Proposals by Germany's ruling Social Democrat Party (SPD) to introduce a new wealth tax have been interpreted by observers as a ploy to appeal to its core left wing vote ahead of the general election, which is expected in September.
Speaking after the party's top brass met in Berlin to discuss the election manifesto, SPD leader Franz Müntefering told reporters that the party plans to impose a 3% surtax on the 42% top rate of income tax for individuals earning more than EUR250,000 ($300,000) per year and couples earning more than EUR500,000 per year.
The surtax is only likely to generate a relatively small amount of additional revenue, and the party has made no secret of the fact that the measure is as much a psychological move as a serious attempt to fill the government's coffers. Müntefering stated that the additional money would be channeled into education, research and innovative technologies.
However, the SPD leader added that the tax hike would be dependent upon successfully reforming business taxation. At present, the vast majority of Germany's small and mid-sized firms pay income tax rather than corporate tax, and both the main parties, including the centre right Christian Democrat Union, have pledged to simplify the country's business tax regime, which is notoriously complex.
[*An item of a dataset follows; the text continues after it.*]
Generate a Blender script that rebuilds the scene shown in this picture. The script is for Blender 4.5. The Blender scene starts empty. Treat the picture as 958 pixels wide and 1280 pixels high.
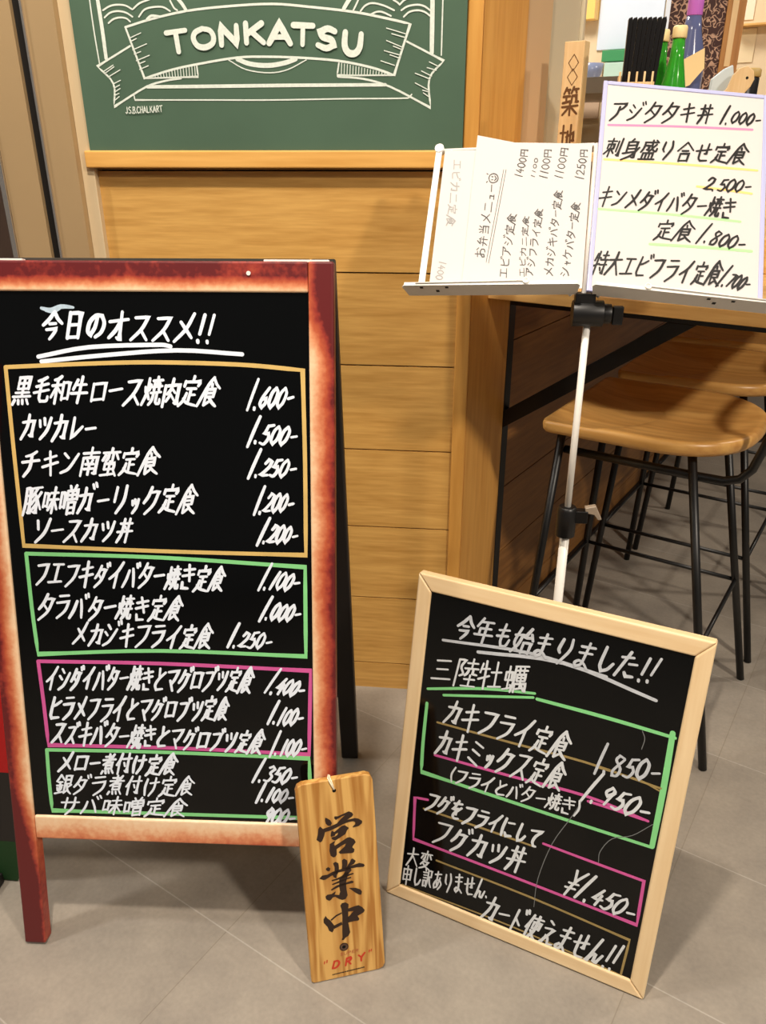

After suffering a humiliating defeat in a regional election in the state of Nord-Rhein Wesphalia, traditionally an SPD stronghold, Chancellor Gerhard Schroeder is expected to call a confidence vote in Germany's lower house of parliament, the Budestag, at the end of the week. This will trigger a constitutional process that should lead to the staging of a general election in September, a year earlier than planned.